The increase, approved at a provincial government meeting last Friday, means that fares will now be charged on the basis of 1.25 meticais (slightly less than two US cents) per kilometre, instead of the old rate lof one metical per kilometre.
According to the spokesperson for the provincial government, Agostinho Zacarias, transport operators will be allowed to charge the new fares, as soon as a joint statement is issued by the government and the Nampula Transport Association (ASTRA).
The increase means, for instance, that the fare for a journey from Nampula city to the coastal district of Memba, a distance of 250 kilometres, rises from 250 to 313 meticais. The short hop from Nampula to Marretane, which uses to cost 20 meticais, now riese to 25 meticais.
Zacarias said the fare increase is due to successive rises in the price of fuel, as well as the general wear and tear of the vehicles, caused by the coor condition of the roads. The rise had been negotiated with ASTRA, he added. The inter-district buses do not enjoy the subsidy on diesel which the government pays to urban passenger transport operators.
Even if there is another increase in the fuel price in the near future, there will be no further rise in the fares for inter-district journeys, Zacarias said.
Passengers who spoke to AIM were unhappy about the increase, and claimed that, even under the old system, they were “robbed”. One of them, Faguir Marua, pointed out that the journey from Nampula to Nacala is slightly less than 190 kiklometres, “but we are charged 200 meticais instead of 190. It’s 90 kilometres from Nampula to Namialo, but we pay 100 meticais. I can’t imagine what will become of us now”.
There have been two recent rises in the price of fuel, in October and in March. Together they brought the price of petrol from 47.52 to 56.06 meticais a litre (an increase of 18 per cent), while diesel went up by 41 per cent, from 36.81 to 51.89 meticais a litre.

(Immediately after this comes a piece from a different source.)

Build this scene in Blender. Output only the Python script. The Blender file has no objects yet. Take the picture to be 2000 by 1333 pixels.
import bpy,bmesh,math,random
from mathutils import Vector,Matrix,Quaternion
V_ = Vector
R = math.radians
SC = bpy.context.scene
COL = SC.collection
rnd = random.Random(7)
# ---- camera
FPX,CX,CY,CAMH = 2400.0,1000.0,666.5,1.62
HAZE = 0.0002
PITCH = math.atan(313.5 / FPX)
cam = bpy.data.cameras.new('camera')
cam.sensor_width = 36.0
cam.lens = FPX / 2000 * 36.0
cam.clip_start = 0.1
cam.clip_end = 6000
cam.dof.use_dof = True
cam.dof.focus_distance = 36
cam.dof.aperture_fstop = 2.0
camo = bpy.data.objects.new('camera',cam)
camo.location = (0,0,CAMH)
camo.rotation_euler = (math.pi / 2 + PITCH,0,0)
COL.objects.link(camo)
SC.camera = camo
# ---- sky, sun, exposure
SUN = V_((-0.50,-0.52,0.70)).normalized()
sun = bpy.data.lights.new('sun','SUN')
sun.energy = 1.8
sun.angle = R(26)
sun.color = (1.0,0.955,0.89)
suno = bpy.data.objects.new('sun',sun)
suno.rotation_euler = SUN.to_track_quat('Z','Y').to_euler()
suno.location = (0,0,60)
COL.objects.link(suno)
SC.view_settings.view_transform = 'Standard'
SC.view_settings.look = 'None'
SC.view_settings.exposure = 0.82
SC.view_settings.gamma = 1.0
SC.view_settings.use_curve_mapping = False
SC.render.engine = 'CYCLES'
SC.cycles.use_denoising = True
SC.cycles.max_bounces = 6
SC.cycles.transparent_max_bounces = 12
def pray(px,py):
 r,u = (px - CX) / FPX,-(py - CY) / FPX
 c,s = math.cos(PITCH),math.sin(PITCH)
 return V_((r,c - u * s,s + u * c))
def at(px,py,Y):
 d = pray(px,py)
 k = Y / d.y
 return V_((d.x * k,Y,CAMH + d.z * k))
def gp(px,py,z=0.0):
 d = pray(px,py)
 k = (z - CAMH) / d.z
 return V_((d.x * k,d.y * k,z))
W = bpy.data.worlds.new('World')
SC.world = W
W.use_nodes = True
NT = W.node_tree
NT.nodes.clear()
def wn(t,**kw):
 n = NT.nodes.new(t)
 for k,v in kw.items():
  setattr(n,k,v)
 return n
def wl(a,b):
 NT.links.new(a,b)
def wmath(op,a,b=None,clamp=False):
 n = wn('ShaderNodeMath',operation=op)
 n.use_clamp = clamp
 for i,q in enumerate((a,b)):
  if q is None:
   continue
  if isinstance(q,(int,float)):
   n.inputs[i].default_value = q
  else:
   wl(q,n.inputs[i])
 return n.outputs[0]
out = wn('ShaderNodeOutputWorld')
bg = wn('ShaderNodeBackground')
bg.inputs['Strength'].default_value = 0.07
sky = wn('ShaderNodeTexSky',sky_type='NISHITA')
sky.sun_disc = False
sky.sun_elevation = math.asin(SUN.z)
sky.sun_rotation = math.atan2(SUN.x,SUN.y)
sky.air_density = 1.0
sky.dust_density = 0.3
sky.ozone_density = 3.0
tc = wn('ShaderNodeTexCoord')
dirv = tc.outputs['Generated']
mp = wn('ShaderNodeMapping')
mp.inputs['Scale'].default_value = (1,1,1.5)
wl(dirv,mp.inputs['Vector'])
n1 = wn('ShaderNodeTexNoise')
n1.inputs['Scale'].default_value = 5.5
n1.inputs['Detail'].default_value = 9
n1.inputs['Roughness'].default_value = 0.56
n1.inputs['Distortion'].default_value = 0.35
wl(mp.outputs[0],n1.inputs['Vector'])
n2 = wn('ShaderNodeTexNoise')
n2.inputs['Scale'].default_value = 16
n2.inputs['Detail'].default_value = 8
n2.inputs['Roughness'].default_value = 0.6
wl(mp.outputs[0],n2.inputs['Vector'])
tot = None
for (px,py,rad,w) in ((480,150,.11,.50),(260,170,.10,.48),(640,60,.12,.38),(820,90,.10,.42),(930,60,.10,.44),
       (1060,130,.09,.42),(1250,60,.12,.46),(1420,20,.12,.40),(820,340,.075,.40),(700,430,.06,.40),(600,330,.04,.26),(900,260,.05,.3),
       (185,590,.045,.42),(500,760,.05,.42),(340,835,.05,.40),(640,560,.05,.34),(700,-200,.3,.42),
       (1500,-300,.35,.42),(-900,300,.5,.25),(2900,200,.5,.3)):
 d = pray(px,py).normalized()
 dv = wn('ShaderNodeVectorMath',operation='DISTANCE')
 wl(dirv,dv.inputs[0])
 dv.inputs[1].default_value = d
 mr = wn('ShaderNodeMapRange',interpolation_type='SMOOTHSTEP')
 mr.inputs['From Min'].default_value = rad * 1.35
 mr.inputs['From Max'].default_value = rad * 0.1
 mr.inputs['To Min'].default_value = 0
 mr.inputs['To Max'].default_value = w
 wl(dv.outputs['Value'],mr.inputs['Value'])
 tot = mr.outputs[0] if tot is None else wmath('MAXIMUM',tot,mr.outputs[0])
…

The current government inherited a policy of general fuel subsidies from its predecessor. This meant that the price paid by motorists at the pumps was substantially less than the price paid by fuel distribution companies on the world market. The government promised to pay the companies the difference – but by mid-March it owed the companies 70 million dollars.
The government intends to aboliosh the subsidy altogether, reverting to a method (abandoned by the previous government) of reviewing fuel prices every month, and changing them whenever import prices or the exchange rate of the metical vary in either direction by more than three per cent.